--- start of DATASET ENTRIES ---

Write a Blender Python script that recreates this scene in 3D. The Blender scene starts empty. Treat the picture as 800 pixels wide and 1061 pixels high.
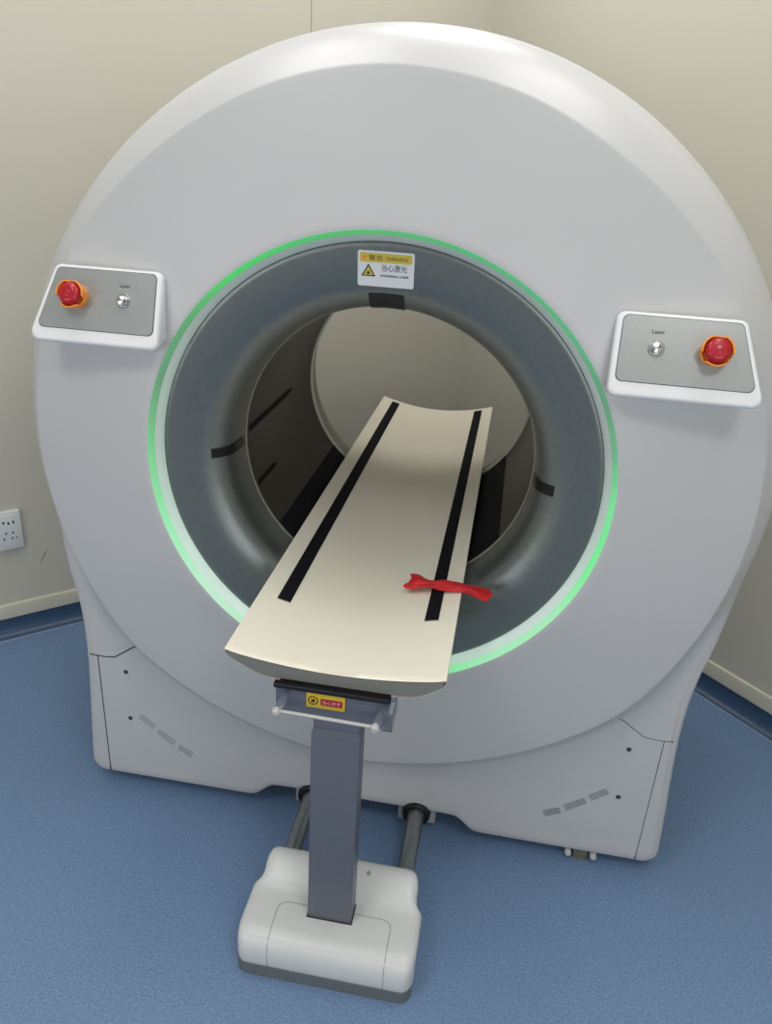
import bpy, bmesh, math, random
from mathutils import Vector, Matrix
from mathutils.bvhtree import BVHTree
random.seed(7)
S = 0.86            # scene units -> metres
ZF = -1.29          # floor level before shifting to z = 0
scn = bpy.context.scene
col = scn.collection
PI = math.pi


def wco(v):
    return Vector((v[0] * S, v[1] * S, (v[2] - ZF) * S))


# ------------------------------------------------------------------ materials
def mat(name, rgb, rough=.5, metal=0., spec=.5, noise=None, bump=None, coat=0., alpha=1., trans=0., ior=1.45):
    m = bpy.data.materials.new(name)
    m.use_nodes = True
    nt = m.node_tree
    b = nt.nodes['Principled BSDF']
    b.inputs['Base Color'].default_value = (*rgb, 1)
    b.inputs['Roughness'].default_value = rough
    b.inputs['Metallic'].default_value = metal
    b.inputs['Specular IOR Level'].default_value = spec
    b.inputs['Coat Weight'].default_value = coat
    b.inputs['IOR'].default_value = ior
    b.inputs['Transmission Weight'].default_value = trans
    b.inputs['Alpha'].default_value = alpha
    tc = nt.nodes.new('ShaderNodeTexCoord')
    if noise:                       # (scale, amount): slight tone variation
        n = nt.nodes.new('ShaderNodeTexNoise')
        n.inputs['Scale'].default_value = noise[0]
        n.inputs['Detail'].default_value = 3
        nt.links.new(tc.outputs['Object'], n.inputs['Vector'])
        r = nt.nodes.new('ShaderNodeValToRGB')
        k = noise[1]
        r.color_ramp.elements[0].position = .3
        r.color_ramp.elements[1].position = .7
        r.color_ramp.elements[0].color = (*[c * (1 - k) for c in rgb], 1)
        r.color_ramp.elements[1].color = (*[min(1, c * (1 + k)) for c in rgb], 1)
        nt.links.new(n.outputs['Fac'], r.inputs['Fac'])
        nt.links.new(r.outputs['Color'], b.inputs['Base Color'])
    if bump:                        # (scale, distance)
        n = nt.nodes.new('ShaderNodeTexNoise')
        n.inputs['Scale'].default_value = bump[0]
        nt.links.new(tc.outputs['Object'], n.inputs['Vector'])
        bp = nt.nodes.new('ShaderNodeBump')
        bp.inputs['Distance'].default_value = bump[1]
        bp.inputs['Strength'].default_value = .5
        nt.links.new(n.outputs['Fac'], bp.inputs['Height'])
        nt.links.new(bp.outputs['Normal'], b.inputs['Normal'])
    return m


M = {}
M['white'] = mat('white_shell_plastic', (.515, .512, .515), .36, noise=(3, .015), spec=.45)
M['panelwhite'] = mat('white_console_plastic', (.76, .76, .77), .3)
M['seam'] = mat('dark_seam', (.045, .045, .05), .7)
M['ring'] = mat('slate_grey_paint', (.175, .192, .188), .35, metal=.75, noise=(90, .05), spec=.5)
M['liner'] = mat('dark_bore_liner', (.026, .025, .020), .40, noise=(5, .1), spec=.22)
M['joint'] = mat('beige_joint', (.24, .23, .19), .5)
M['rearring'] = mat('pale_grey_rear_ring', (.23, .22, .185), .5)
M['liplight'] = mat('pale_lip', (.60, .58, .50), .4)
M['black'] = mat('black_rubber', (.008, .008, .010), .45, noise=(60, .2))
M['smoked'] = mat('smoked_window', (.010, .008, .009), .30, spec=.3)
M['faceplate'] = mat('grey_aluminium_plate', (.36, .375, .37), .35, metal=.55, noise=(160, .03))
M['chrome'] = mat('brushed_steel', (.75, .75, .74), .16, metal=1)
M['red'] = mat('red_plastic', (.40, .005, .018), .3, coat=.2, noise=(30, .05))
M['orange'] = mat('orange_plastic', (.95, .30, .03), .4, noise=(30, .05))
M['cream'] = mat('cream_table_laminate', (.84, .79, .665), .33, noise=(2.5, .02))
M['creamedge'] = mat('cream_table_edge', (.27, .26, .22), .6)
M['strap'] = mat('black_velcro', (.006, .006, .009), .85, bump=(900, .0006), spec=.2)
M['slate'] = mat('slate_column_paint', (.135, .145, .175), .38, metal=.2, noise=(120, .03))
M['slate2'] = mat('slate_skirt', (.13, .145, .155), .5)
M['basewhite'] = mat('white_base_cover', (.66, .665, .65), .3, noise=(4, .015))
M['railm'] = mat('rail_metal', (.26, .28, .29), .3, metal=.7, noise=(40, .1))
M['housing'] = mat('grey_housing', (.35, .35, .36), .5)
M['dark'] = mat('dark_frame', (.02, .021, .024), .7)
M['labelw'] = mat('label_white', (.62, .63, .66), .35)
M['labely'] = mat('label_yellow', (.50, .40, .055), .4)
M['labelink'] = mat('label_ink', (.02, .02, .02), .5)
M['labelred'] = mat('label_red', (.35, .01, .02), .4)
M['labelbrown'] = mat('label_brown_ink', (.10, .02, .01), .5)
M['brightyellow'] = mat('label_bright_yellow', (.62, .42, .03), .4)
M['labelpink'] = mat('label_pink', (.75, .40, .45), .4)
M['acrylic'] = mat('clear_acrylic', (.88, .90, .95), .08, trans=.95, ior=1.3)
M['ribbon'] = mat('red_velvet_cloth', (.50, .010, .014), .62, bump=(60, .002), noise=(45, .25))
M['socket'] = mat('white_socket', (.66, .68, .68), .3)
M['bolt'] = mat('pale_bolt', (.50, .50, .48), .5)
M['brownfoot'] = mat('steel_foot', (.13, .125, .10), .6)


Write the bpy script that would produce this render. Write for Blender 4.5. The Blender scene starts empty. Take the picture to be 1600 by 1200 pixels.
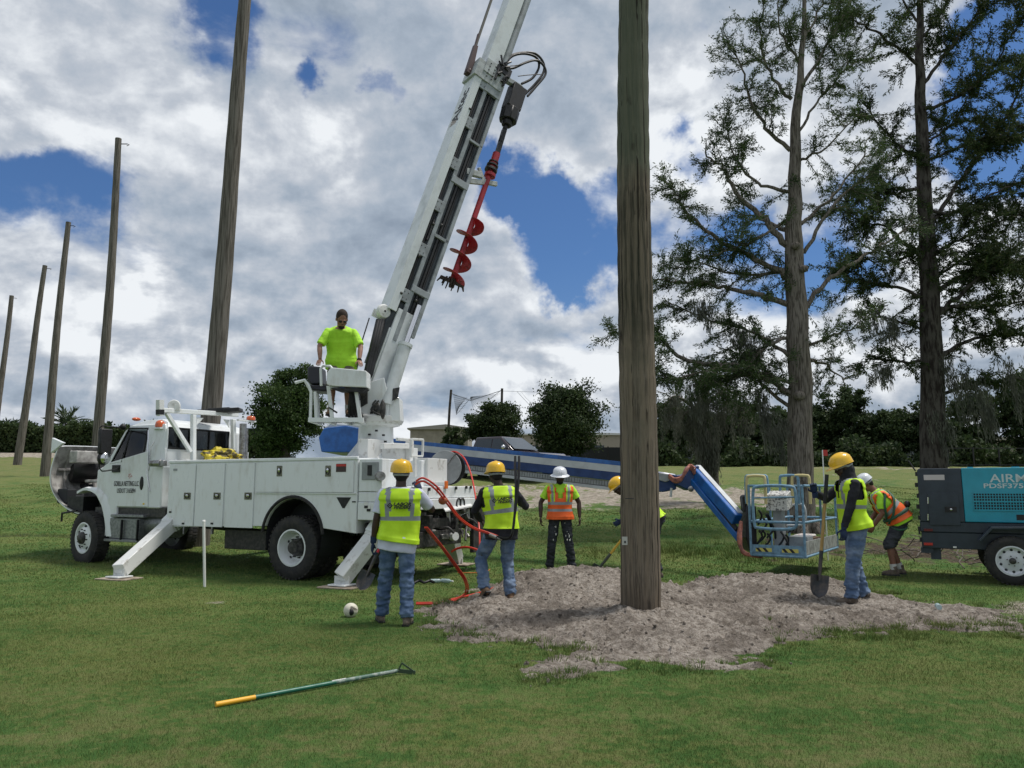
import bpy, bmesh, math, random
import numpy as np
from mathutils import Vector, Matrix, noise as mnoise

random.seed(7); rng = np.random.default_rng(7)
SC = bpy.context.scene
COL = SC.collection
R = math.radians; PI = math.pi

# ---------------------------------------------------------------- camera
FPX = 1202.0; CAMH = 1.52; PITCH = math.atan(160 / FPX)
cam = bpy.data.cameras.new('camera'); camo = bpy.data.objects.new('camera', cam); COL.objects.link(camo)
camo.location = (0, 0, CAMH); camo.rotation_euler = (R(90) + PITCH, 0, 0)
cam.sensor_width = 36; cam.lens = FPX / 1600 * 36; cam.clip_start = 0.1; cam.clip_end = 2000
SC.camera = camo
SC.view_settings.view_transform = 'Standard'; SC.view_settings.look = 'None'
SC.view_settings.exposure = 0.6; SC.view_settings.gamma = 1.0; SC.view_settings.use_curve_mapping = False
CAM = Vector((0, 0, CAMH)); CT, ST = math.cos(PITCH), math.sin(PITCH)
def ray(px, py):
    x = (px - 800) / FPX; y = (600 - py) / FPX
    return Vector((x, CT - y * ST, ST + y * CT))
def P(px, py, Y):
    d = ray(px, py); return CAM + d * (Y / d.y)
def G(px, py, z=0.0):
    d = ray(px, py); return CAM + d * ((z - CAMH) / d.z)
def onplane(px, py, P0, n):
    d = ray(px, py); return CAM + d * ((P0 - CAM).dot(n) / d.dot(n))

# ---------------------------------------------------------------- world
SUN_EL, SUN_AZ = R(66), R(78)      # azimuth from +Y towards +X
wd = bpy.data.worlds.new('World'); SC.world = wd; wd.use_nodes = True
wt = wd.node_tree; wt.nodes.clear()
class NT:
    def __init__(s, t): s.t = t; s.n = t.nodes; s.l = t.links
    def put(s, sock, v):
        if isinstance(v, bpy.types.NodeSocket): s.l.new(v, sock)
        elif v is not None: sock.default_value = v
    def math(s, op, a, b=None, c=None, clamp=False):
        n = s.n.new('ShaderNodeMath'); n.operation = op; n.use_clamp = clamp
        s.put(n.inputs[0], a)
        if b is not None: s.put(n.inputs[1], b)
        if c is not None: s.put(n.inputs[2], c)
        return n.outputs[0]
    def vmath(s, op, a, b=None, sc=None):
        n = s.n.new('ShaderNodeVectorMath'); n.operation = op
        s.put(n.inputs[0], a)
        if b is not None: s.put(n.inputs[1], b)
        if sc is not None: s.put(n.inputs['Scale'], sc)
        return n.outputs['Value'] if op in ('DOT_PRODUCT', 'LENGTH', 'DISTANCE') else n.outputs[0]
    def noise(s, vec, scale, detail=4, rough=0.5, dist=0.0, color=False):
        n = s.n.new('ShaderNodeTexNoise'); s.put(n.inputs['Vector'], vec)
        n.inputs['Scale'].default_value = scale; n.inputs['Detail'].default_value = detail
        n.inputs['Roughness'].default_value = rough; n.inputs['Distortion'].default_value = dist
        return n.outputs['Color' if color else 'Fac']
    def map(s, v, a, b, c=0.0, d=1.0, smooth=True):
        n = s.n.new('ShaderNodeMapRange'); n.interpolation_type = 'SMOOTHSTEP' if smooth else 'LINEAR'
        s.put(n.inputs['Value'], v)
        for k, q in zip(('From Min', 'From Max', 'To Min', 'To Max'), (a, b, c, d)): s.put(n.inputs[k], q)
        return n.outputs['Result']
    def mix(s, f, a, b, mode='MIX'):
        n = s.n.new('ShaderNodeMix'); n.data_type = 'RGBA'; n.blend_type = mode
        s.put(n.inputs[0], f)
        s.put(n.inputs[6], tuple(a) + (1,) if isinstance(a, (tuple, list)) and len(a) == 3 else a)
        s.put(n.inputs[7], tuple(b) + (1,) if isinstance(b, (tuple, list)) and len(b) == 3 else b)
        return n.outputs[2]
    def sep(s, v):
        n = s.n.new('ShaderNodeSeparateXYZ'); s.put(n.inputs[0], v); return n.outputs
    def comb(s, x, y, z):
        n = s.n.new('ShaderNodeCombineXYZ'); s.put(n.inputs[0], x); s.put(n.inputs[1], y); s.put(n.inputs[2], z); return n.outputs[0]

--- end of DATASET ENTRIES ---

Give back exactly the lines from the one containing "Write the bpy" to the one containing "R = math.radians; PI = math.pi", both included, and no pictures.

THE RESPONSE:
Write the bpy script that would produce this render. Write for Blender 4.5. The Blender scene starts empty. Take the picture to be 1600 by 1200 pixels.
import bpy, bmesh, math, random
import numpy as np
from mathutils import Vector, Matrix, noise as mnoise

random.seed(7); rng = np.random.default_rng(7)
SC = bpy.context.scene
COL = SC.collection
R = math.radians; PI = math.pi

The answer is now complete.